## What is required:
Copy whichever lines contain the string "continues".

## Record extracts:
####################

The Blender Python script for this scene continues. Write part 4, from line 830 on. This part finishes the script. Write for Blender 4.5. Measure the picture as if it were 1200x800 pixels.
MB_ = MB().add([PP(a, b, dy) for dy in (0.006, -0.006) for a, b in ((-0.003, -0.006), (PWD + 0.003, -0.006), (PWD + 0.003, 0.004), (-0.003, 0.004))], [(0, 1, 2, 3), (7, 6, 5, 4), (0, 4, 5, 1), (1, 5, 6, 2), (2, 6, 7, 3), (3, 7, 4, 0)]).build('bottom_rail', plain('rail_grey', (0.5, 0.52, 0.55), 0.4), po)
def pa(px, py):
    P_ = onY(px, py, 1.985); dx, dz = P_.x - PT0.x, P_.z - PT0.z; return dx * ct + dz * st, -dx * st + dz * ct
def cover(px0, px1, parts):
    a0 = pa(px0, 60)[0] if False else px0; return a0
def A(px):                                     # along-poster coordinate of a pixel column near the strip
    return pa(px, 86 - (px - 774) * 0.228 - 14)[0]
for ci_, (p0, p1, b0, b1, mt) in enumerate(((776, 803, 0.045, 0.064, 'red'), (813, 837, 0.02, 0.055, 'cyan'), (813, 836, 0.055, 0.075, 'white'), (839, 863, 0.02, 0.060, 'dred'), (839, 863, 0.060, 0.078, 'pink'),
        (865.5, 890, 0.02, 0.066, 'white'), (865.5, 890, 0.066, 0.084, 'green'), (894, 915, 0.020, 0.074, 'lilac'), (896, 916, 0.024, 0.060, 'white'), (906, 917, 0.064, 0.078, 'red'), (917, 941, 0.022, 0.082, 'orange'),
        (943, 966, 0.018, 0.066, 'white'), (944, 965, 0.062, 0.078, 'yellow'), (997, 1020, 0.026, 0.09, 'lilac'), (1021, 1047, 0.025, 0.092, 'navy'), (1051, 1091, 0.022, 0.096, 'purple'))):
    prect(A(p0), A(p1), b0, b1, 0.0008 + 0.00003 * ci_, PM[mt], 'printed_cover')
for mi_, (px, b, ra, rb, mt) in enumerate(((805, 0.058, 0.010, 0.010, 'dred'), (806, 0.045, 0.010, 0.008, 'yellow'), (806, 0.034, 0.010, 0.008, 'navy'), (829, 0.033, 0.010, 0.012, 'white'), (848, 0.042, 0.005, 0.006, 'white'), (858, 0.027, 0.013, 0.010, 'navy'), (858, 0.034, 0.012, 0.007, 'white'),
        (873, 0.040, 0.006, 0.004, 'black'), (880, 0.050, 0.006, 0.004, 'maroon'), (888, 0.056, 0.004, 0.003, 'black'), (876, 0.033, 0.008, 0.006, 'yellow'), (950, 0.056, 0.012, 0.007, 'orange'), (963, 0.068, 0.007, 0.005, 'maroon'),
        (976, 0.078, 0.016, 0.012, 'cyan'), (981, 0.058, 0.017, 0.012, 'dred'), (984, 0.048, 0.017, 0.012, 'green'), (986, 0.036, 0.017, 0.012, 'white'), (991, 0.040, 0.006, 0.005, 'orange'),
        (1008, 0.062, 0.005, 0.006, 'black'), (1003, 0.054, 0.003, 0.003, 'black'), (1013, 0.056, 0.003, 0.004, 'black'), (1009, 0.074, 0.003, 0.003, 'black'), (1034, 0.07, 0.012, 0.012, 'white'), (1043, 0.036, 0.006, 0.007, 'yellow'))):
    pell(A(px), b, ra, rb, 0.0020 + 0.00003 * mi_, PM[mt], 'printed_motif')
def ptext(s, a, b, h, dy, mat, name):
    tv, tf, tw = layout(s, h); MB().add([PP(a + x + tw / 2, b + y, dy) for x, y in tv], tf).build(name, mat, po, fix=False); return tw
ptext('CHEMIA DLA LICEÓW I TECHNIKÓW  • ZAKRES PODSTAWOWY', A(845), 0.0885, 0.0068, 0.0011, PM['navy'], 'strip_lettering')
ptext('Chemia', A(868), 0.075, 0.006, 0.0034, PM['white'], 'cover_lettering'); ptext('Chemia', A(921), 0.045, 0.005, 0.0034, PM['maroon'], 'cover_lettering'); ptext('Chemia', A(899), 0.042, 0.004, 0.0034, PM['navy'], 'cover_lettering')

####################

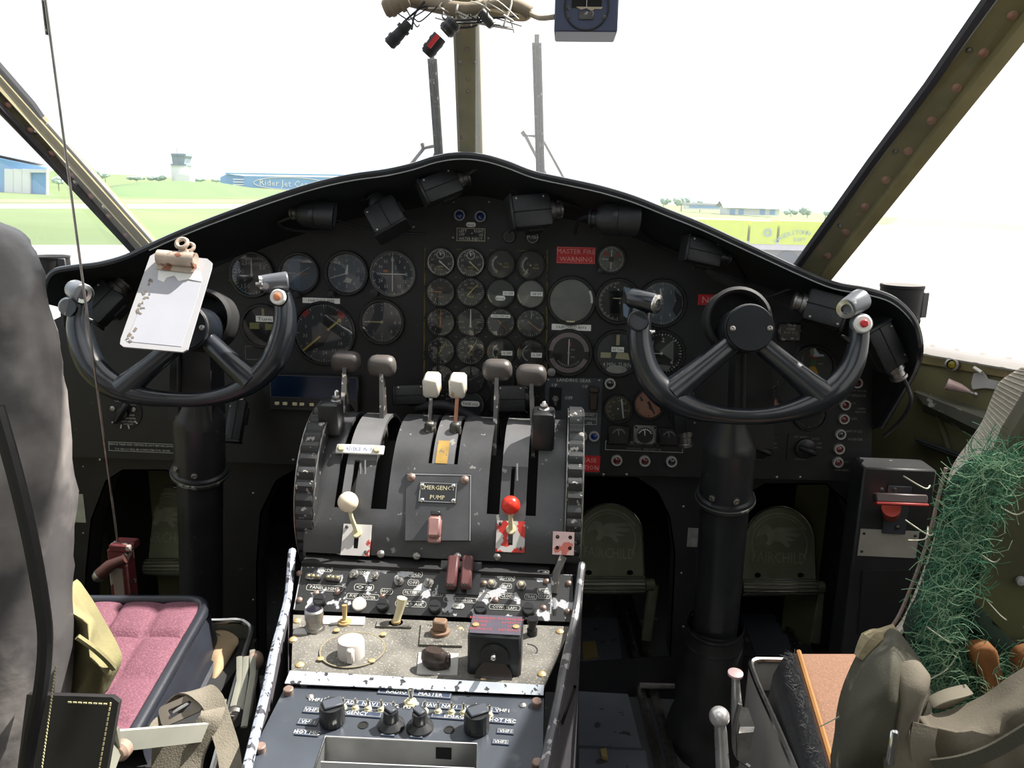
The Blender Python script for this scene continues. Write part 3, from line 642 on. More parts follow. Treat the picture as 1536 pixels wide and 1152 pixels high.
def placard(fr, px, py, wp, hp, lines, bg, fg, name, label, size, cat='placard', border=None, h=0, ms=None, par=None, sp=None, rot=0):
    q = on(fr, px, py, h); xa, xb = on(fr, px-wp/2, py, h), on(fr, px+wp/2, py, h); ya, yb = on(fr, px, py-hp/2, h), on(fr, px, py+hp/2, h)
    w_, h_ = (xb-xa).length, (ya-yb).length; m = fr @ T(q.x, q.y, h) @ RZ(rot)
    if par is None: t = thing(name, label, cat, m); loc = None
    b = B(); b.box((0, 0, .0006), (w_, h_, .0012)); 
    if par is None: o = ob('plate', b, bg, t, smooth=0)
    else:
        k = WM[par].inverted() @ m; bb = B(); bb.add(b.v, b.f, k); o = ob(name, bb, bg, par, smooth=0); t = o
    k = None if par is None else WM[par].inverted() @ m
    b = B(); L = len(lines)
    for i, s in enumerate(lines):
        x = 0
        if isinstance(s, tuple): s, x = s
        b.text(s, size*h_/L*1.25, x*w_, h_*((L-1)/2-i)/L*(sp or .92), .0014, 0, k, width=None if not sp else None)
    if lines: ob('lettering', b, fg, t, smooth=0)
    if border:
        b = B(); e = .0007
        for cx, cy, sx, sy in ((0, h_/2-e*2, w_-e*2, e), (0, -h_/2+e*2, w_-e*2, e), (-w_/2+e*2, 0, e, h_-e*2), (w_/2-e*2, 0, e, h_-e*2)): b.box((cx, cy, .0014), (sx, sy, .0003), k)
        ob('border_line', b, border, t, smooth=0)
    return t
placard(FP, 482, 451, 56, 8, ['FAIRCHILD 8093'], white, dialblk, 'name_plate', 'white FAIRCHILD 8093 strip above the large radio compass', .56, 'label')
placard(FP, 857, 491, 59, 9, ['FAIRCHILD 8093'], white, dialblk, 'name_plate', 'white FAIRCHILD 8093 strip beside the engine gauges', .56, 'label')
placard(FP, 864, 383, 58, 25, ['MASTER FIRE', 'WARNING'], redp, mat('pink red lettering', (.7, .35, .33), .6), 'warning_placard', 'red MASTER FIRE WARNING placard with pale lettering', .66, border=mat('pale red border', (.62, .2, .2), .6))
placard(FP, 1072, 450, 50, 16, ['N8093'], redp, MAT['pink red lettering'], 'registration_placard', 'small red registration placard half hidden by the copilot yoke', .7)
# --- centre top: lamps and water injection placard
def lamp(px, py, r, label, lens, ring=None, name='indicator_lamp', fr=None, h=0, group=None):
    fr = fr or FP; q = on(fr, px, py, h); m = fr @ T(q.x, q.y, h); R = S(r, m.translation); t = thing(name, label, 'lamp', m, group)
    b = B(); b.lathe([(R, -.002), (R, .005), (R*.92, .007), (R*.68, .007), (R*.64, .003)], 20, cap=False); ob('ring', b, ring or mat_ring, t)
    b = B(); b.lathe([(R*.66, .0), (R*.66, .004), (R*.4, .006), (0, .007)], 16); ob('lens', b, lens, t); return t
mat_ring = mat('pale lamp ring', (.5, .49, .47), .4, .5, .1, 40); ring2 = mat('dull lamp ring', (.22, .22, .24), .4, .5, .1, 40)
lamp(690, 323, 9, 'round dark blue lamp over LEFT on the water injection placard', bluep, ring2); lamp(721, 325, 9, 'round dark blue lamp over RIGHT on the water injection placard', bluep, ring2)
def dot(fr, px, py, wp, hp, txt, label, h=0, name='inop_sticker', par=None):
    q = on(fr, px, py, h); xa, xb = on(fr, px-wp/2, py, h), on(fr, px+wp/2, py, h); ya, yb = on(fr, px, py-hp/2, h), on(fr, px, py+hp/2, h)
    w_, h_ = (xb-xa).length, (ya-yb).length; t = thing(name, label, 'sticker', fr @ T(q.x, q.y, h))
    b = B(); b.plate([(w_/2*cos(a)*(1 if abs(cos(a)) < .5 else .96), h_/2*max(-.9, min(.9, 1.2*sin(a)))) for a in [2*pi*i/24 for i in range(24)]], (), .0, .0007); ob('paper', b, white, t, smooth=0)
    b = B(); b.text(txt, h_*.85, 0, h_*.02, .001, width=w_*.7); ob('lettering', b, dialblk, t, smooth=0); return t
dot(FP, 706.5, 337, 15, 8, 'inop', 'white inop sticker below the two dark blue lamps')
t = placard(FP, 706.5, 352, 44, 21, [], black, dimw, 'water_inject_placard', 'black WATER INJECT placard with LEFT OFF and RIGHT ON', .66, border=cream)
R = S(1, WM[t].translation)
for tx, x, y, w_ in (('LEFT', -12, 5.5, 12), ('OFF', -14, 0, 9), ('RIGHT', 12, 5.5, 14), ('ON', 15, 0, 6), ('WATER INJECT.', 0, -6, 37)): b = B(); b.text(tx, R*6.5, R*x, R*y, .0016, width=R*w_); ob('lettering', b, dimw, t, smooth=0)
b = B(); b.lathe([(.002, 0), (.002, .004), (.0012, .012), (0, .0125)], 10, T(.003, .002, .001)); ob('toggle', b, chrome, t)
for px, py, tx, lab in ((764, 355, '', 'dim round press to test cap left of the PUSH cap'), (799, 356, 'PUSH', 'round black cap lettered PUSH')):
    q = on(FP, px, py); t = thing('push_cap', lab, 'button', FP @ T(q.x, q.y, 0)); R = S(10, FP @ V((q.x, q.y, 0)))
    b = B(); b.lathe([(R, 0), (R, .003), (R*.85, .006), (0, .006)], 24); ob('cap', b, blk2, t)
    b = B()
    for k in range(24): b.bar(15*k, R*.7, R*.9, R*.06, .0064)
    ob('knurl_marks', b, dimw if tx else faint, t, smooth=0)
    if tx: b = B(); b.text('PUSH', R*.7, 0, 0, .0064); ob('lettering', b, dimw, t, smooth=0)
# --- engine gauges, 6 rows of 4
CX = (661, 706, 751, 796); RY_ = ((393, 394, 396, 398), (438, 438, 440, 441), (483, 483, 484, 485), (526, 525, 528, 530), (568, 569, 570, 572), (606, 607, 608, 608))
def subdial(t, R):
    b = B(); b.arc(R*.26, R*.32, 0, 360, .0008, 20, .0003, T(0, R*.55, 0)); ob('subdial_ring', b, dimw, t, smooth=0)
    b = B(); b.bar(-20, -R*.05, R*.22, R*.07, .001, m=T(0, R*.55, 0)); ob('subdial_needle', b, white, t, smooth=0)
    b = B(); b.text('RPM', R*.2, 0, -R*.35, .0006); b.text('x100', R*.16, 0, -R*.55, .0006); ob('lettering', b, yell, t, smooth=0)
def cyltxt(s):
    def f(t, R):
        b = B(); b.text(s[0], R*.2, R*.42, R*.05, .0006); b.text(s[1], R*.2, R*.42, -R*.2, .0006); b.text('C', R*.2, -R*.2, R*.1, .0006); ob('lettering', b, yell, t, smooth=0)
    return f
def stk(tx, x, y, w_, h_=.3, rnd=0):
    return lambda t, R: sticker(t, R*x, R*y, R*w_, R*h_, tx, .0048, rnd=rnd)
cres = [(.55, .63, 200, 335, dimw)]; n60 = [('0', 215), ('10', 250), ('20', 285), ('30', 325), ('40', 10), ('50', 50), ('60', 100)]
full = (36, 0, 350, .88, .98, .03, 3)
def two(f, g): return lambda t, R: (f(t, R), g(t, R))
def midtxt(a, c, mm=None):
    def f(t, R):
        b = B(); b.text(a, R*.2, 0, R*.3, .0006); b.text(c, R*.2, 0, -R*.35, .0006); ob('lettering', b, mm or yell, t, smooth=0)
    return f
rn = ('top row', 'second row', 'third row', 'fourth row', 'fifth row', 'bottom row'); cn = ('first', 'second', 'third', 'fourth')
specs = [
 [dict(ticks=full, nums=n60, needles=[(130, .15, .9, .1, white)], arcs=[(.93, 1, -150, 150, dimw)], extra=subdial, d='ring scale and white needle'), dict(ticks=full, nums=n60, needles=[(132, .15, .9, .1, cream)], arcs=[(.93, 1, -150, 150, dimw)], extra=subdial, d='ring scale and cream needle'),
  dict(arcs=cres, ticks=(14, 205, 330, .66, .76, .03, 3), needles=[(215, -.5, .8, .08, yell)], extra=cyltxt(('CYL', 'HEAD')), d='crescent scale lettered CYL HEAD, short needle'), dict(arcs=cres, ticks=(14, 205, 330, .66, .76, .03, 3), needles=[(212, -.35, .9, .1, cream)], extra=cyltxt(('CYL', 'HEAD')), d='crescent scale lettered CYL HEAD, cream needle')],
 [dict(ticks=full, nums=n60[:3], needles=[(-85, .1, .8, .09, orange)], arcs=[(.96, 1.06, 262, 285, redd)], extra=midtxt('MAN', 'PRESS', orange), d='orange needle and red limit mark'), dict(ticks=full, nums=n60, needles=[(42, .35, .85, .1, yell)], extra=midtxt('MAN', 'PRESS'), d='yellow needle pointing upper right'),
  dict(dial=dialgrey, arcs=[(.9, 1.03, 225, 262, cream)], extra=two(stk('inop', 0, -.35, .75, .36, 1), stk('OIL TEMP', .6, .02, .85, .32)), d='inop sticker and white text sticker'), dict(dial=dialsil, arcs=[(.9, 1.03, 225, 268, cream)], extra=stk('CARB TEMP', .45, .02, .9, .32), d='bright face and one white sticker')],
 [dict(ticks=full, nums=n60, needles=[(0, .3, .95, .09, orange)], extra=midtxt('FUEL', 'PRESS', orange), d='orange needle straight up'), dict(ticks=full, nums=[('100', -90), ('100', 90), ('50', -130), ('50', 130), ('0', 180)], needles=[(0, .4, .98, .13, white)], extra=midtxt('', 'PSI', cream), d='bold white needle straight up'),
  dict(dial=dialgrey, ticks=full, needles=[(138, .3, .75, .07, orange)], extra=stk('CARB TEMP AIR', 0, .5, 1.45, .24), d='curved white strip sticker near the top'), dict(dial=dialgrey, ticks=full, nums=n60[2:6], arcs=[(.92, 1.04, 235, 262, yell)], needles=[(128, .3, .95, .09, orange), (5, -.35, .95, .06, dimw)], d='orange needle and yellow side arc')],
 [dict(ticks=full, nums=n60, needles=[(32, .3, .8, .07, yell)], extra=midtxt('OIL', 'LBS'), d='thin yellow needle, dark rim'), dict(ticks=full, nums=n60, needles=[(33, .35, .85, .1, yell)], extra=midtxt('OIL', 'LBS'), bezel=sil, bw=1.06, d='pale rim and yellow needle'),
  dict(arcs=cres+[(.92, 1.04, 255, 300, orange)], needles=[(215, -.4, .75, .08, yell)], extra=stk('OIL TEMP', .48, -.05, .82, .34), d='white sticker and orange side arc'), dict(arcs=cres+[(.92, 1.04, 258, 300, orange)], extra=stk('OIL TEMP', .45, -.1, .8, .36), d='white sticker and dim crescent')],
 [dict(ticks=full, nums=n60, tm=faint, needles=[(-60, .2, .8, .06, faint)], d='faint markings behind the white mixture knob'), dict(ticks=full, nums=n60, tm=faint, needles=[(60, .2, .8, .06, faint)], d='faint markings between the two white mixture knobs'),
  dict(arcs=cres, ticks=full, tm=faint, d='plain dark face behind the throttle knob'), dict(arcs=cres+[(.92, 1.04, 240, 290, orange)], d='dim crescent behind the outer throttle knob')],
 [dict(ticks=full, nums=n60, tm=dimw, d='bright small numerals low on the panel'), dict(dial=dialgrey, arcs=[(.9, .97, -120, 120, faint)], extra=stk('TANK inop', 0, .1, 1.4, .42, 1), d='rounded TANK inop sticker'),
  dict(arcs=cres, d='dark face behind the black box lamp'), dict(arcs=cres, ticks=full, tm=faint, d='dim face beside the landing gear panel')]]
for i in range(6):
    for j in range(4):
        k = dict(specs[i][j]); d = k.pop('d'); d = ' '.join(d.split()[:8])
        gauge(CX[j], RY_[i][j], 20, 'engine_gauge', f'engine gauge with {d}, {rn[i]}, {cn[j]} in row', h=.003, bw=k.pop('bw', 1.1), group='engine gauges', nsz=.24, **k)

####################

## Full answer:
The Blender Python script for this scene continues. Write part 4, from line 830 on. This part finishes the script. Write for Blender 4.5. Measure the picture as if it were 1200x800 pixels.
The Blender Python script for this scene continues. Write part 3, from line 642 on. More parts follow. Treat the picture as 1536 pixels wide and 1152 pixels high.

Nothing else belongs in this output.